• _REQUIRED TASK_
The records below are to be repeated in full, exactly as they are.
* begin *
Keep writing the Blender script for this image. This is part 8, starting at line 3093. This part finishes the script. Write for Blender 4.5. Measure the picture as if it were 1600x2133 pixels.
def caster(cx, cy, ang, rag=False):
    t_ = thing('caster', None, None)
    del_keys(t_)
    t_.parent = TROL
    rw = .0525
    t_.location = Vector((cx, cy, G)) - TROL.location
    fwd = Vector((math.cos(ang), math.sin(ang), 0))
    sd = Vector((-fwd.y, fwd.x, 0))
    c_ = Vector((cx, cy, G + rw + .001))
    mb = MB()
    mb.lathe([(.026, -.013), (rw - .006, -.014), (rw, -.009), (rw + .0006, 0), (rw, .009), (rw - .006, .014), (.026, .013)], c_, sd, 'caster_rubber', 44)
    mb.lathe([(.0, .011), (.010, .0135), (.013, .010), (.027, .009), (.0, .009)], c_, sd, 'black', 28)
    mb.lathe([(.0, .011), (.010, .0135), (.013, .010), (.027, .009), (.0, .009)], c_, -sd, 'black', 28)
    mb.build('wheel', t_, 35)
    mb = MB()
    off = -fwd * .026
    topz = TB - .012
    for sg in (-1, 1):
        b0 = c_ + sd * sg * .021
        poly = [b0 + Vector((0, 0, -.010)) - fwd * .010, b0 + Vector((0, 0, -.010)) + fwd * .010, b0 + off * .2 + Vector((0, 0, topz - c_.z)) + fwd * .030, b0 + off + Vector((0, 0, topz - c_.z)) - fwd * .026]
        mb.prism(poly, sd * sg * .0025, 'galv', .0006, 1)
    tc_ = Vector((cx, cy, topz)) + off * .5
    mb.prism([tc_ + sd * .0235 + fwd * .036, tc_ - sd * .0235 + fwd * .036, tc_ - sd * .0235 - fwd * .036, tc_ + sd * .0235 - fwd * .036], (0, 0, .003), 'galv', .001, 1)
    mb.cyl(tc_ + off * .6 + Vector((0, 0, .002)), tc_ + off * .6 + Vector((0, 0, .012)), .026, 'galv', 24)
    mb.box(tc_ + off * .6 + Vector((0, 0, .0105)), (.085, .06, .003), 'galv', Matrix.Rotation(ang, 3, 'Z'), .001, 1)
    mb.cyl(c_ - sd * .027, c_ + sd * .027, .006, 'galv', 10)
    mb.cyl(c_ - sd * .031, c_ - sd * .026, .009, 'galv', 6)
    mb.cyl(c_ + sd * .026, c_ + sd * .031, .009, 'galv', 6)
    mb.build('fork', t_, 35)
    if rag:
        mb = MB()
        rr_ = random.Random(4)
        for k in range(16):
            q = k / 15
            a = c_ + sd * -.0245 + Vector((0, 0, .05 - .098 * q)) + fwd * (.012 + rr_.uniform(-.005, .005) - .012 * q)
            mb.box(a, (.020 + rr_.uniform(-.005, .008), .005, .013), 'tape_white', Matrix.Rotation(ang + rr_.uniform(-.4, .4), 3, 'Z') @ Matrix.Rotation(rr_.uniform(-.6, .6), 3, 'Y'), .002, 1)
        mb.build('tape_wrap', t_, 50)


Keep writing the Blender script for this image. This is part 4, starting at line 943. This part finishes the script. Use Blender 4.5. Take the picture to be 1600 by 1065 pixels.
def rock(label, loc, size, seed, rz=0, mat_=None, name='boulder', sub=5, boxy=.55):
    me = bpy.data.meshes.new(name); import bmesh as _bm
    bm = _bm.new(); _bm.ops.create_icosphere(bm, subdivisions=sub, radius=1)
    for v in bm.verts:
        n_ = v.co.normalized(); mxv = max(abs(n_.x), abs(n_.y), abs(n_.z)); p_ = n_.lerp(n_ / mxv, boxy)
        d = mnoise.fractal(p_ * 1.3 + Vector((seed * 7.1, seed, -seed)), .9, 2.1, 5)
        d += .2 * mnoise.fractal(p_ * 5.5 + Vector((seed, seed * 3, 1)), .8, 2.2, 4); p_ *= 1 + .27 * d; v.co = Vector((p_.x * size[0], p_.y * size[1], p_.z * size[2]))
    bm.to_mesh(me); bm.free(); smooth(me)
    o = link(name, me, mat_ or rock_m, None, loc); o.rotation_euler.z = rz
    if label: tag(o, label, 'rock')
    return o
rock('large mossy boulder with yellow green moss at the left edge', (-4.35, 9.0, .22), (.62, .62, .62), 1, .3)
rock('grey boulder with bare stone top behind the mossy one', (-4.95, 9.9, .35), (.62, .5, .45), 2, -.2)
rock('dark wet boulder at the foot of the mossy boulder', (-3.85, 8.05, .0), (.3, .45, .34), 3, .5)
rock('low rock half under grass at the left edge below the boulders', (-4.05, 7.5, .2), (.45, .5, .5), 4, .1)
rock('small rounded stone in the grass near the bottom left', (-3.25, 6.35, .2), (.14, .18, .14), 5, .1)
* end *
• _RESULT OF THIS TASK_
Keep writing the Blender script for this image. This is part 8, starting at line 3093. This part finishes the script. Write for Blender 4.5. Measure the picture as if it were 1600x2133 pixels.
def caster(cx, cy, ang, rag=False):
    t_ = thing('caster', None, None)
    del_keys(t_)
    t_.parent = TROL
    rw = .0525
    t_.location = Vector((cx, cy, G)) - TROL.location
    fwd = Vector((math.cos(ang), math.sin(ang), 0))
    sd = Vector((-fwd.y, fwd.x, 0))
    c_ = Vector((cx, cy, G + rw + .001))
    mb = MB()
    mb.lathe([(.026, -.013), (rw - .006, -.014), (rw, -.009), (rw + .0006, 0), (rw, .009), (rw - .006, .014), (.026, .013)], c_, sd, 'caster_rubber', 44)
    mb.lathe([(.0, .011), (.010, .0135), (.013, .010), (.027, .009), (.0, .009)], c_, sd, 'black', 28)
    mb.lathe([(.0, .011), (.010, .0135), (.013, .010), (.027, .009), (.0, .009)], c_, -sd, 'black', 28)
    mb.build('wheel', t_, 35)
    mb = MB()
    off = -fwd * .026
    topz = TB - .012
    for sg in (-1, 1):
        b0 = c_ + sd * sg * .021
        poly = [b0 + Vector((0, 0, -.010)) - fwd * .010, b0 + Vector((0, 0, -.010)) + fwd * .010, b0 + off * .2 + Vector((0, 0, topz - c_.z)) + fwd * .030, b0 + off + Vector((0, 0, topz - c_.z)) - fwd * .026]
        mb.prism(poly, sd * sg * .0025, 'galv', .0006, 1)
    tc_ = Vector((cx, cy, topz)) + off * .5
    mb.prism([tc_ + sd * .0235 + fwd * .036, tc_ - sd * .0235 + fwd * .036, tc_ - sd * .0235 - fwd * .036, tc_ + sd * .0235 - fwd * .036], (0, 0, .003), 'galv', .001, 1)
    mb.cyl(tc_ + off * .6 + Vector((0, 0, .002)), tc_ + off * .6 + Vector((0, 0, .012)), .026, 'galv', 24)
    mb.box(tc_ + off * .6 + Vector((0, 0, .0105)), (.085, .06, .003), 'galv', Matrix.Rotation(ang, 3, 'Z'), .001, 1)
    mb.cyl(c_ - sd * .027, c_ + sd * .027, .006, 'galv', 10)
    mb.cyl(c_ - sd * .031, c_ - sd * .026, .009, 'galv', 6)
    mb.cyl(c_ + sd * .026, c_ + sd * .031, .009, 'galv', 6)
    mb.build('fork', t_, 35)
    if rag:
        mb = MB()
        rr_ = random.Random(4)
        for k in range(16):
            q = k / 15
            a = c_ + sd * -.0245 + Vector((0, 0, .05 - .098 * q)) + fwd * (.012 + rr_.uniform(-.005, .005) - .012 * q)
            mb.box(a, (.020 + rr_.uniform(-.005, .008), .005, .013), 'tape_white', Matrix.Rotation(ang + rr_.uniform(-.4, .4), 3, 'Z') @ Matrix.Rotation(rr_.uniform(-.6, .6), 3, 'Y'), .002, 1)
        mb.build('tape_wrap', t_, 50)


Keep writing the Blender script for this image. This is part 4, starting at line 943. This part finishes the script. Use Blender 4.5. Take the picture to be 1600 by 1065 pixels.
def rock(label, loc, size, seed, rz=0, mat_=None, name='boulder', sub=5, boxy=.55):
    me = bpy.data.meshes.new(name); import bmesh as _bm
    bm = _bm.new(); _bm.ops.create_icosphere(bm, subdivisions=sub, radius=1)
    for v in bm.verts:
        n_ = v.co.normalized(); mxv = max(abs(n_.x), abs(n_.y), abs(n_.z)); p_ = n_.lerp(n_ / mxv, boxy)
        d = mnoise.fractal(p_ * 1.3 + Vector((seed * 7.1, seed, -seed)), .9, 2.1, 5)
        d += .2 * mnoise.fractal(p_ * 5.5 + Vector((seed, seed * 3, 1)), .8, 2.2, 4); p_ *= 1 + .27 * d; v.co = Vector((p_.x * size[0], p_.y * size[1], p_.z * size[2]))
    bm.to_mesh(me); bm.free(); smooth(me)
    o = link(name, me, mat_ or rock_m, None, loc); o.rotation_euler.z = rz
    if label: tag(o, label, 'rock')
    return o
rock('large mossy boulder with yellow green moss at the left edge', (-4.35, 9.0, .22), (.62, .62, .62), 1, .3)
rock('grey boulder with bare stone top behind the mossy one', (-4.95, 9.9, .35), (.62, .5, .45), 2, -.2)
rock('dark wet boulder at the foot of the mossy boulder', (-3.85, 8.05, .0), (.3, .45, .34), 3, .5)
rock('low rock half under grass at the left edge below the boulders', (-4.05, 7.5, .2), (.45, .5, .5), 4, .1)
rock('small rounded stone in the grass near the bottom left', (-3.25, 6.35, .2), (.14, .18, .14), 5, .1)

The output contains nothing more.